Saturday, March 19, 2011

Ice Cream Ramblings

Yeah RIGHT "there's no such thing as a dumb question".

You try being around the same person for as many years as I have, and say that again... with a straight face. I can't. I break out laughing hysterically every time.

Take, for instance, today after lunch. Hubby goes to the door to the garage, pauses, looks back at me (why, I'm still not sure).

Me: "What?"
Him: "Umm... I'm going to... get a couple popsicles..."
Me: "Popsicles?"
Him: "Yeah, in the mood for something sweet."

Now why he didn't automatically think of me, not sure there either, but there ya go. (Don't answer that, I know the reason... I'm not sweet, hahahah!!)

Me: "Okay... popsicles... hmmm..."

Immediately I was thinking of the homemade ice cream in the freezer in the kitchen, not the deep freezer in the garage where he was headed. I knew he'd like it, it was raspberry chocolate-chip. Awful darn tasty stuff too. Tangy, sweet, chocolate, and fruity all at once.

Anyhow. Back to hubby-paused-in-doorway. He says, and this is where the string of dumb questions started... "Do you want me to get you anything?"

I was in SHOCK, I tell ya... s h o c k shock. He never asks if I want anything. I really mean that. It's not that he's rude, it's just he never thinks about anything other than his own sugar-based-requirement at the moment. It's okay, I'm used to it. *grin*

Me: "Me? You want to get something for ME?! You never offer to get anything for me!"

At this point I might have wanted to check his temperature to see if he was running hot. Or look in his eyes and see if he'd been replaced by a droid. Or maybe he really did have a doppleganger or identical twin... one with the sensitivity to ask if there was something I wanted too.

Him: "Yes, you... would you like me to get you something from the deep freezer while I'm out there?"

I shook myself out of that shocked state, blinking at him.

Me: "Umm... no, I have what I need inside the house..." I murmured. He resumed his progress through the doorway. What I said next froze him (no pun intended) in his tracks though. "...but I thought you might preferraspberry chocolate-chip ice cream instead of popsicles."

I'm an evil child, I tell ya. Evil. Eeee-ville.

He froze (again, no pun intended), turned to me with a look of ice cream lust if I ever saw one. I'd hit the nail on the head three times... he LOVES raspberries, chocolate chips, and ice cream. To have all three in one... that's food lust, there's not other phrase for it.

Him: "You have that?" (see? dumb question!)

I got up, went to the kitchen freezer, rolling my eyes the whole way, pulled out a small single-serving-size plastic container and handed it to him with a spoon silently. At least I'd had the smarts to put the ice cream in little tubs.

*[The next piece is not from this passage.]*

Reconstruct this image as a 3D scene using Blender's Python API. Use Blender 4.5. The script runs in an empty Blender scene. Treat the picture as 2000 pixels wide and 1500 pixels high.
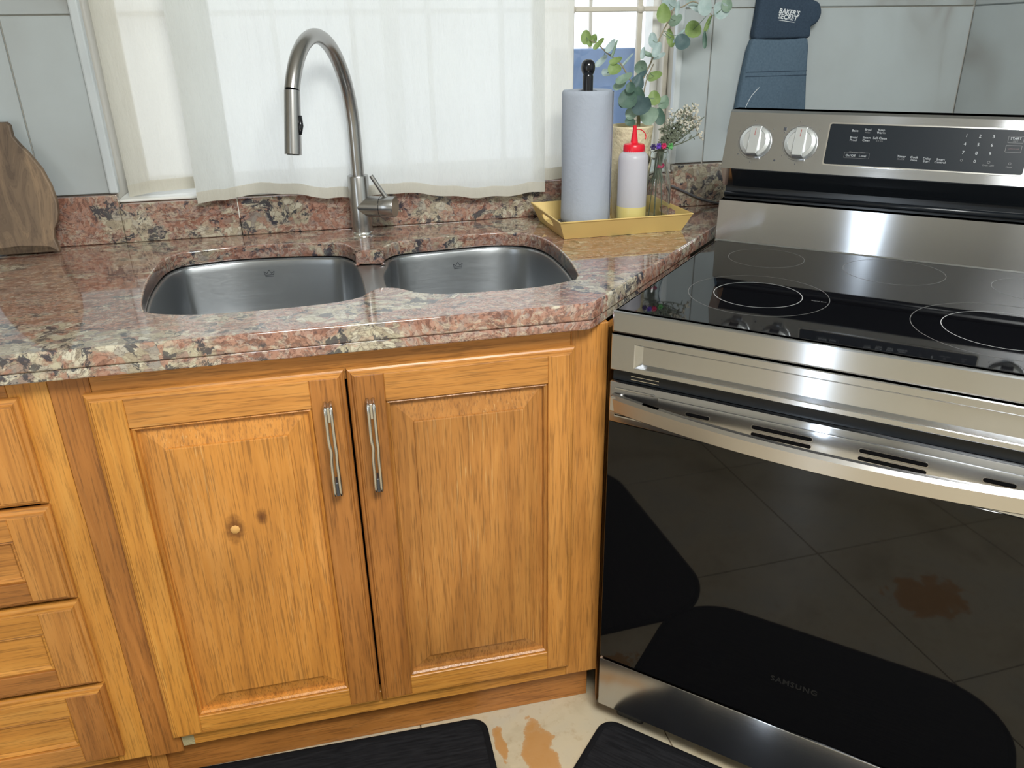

Him: "Where'd this come from?" (again!)

I can't make up stuff like this, he actually looked at the reusable container, which is obviously not a store-bought ice cream tub, and asked that question while he was standing next to the ice cream machine, too, which just happened to be sitting out on top of the microwave at the moment... in plain sight. Can't miss it, the thing's not exactly SMALL.

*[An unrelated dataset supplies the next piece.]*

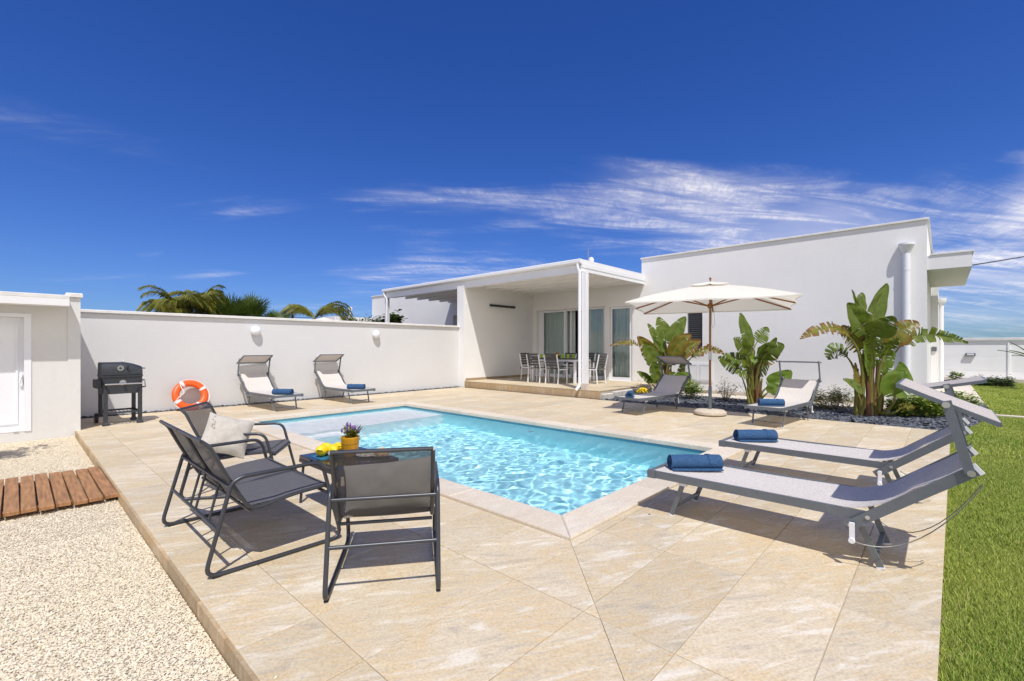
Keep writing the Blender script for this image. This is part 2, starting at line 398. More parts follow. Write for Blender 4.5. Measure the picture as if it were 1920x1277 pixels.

Really. I can't make this stuff up. He not only asked if I had it but where it came from! D'oh!

I still didn't say anything, just pointed to the ice cream freezer machine about a foot to his left. I could see him wanting to ask another question, but instead I just turned him gently and nudged him out the door so he could go devour the ice cream before it melted. The only thing I can think is that he had gone into some sort of state of food shock.

P.S. That flavor's probably the best ice cream experiment to date, too, came out sooooo yummy. Mmm mmm mmmmmm. I hear it's called something like "raspberry rumble", definitely gonna do it again!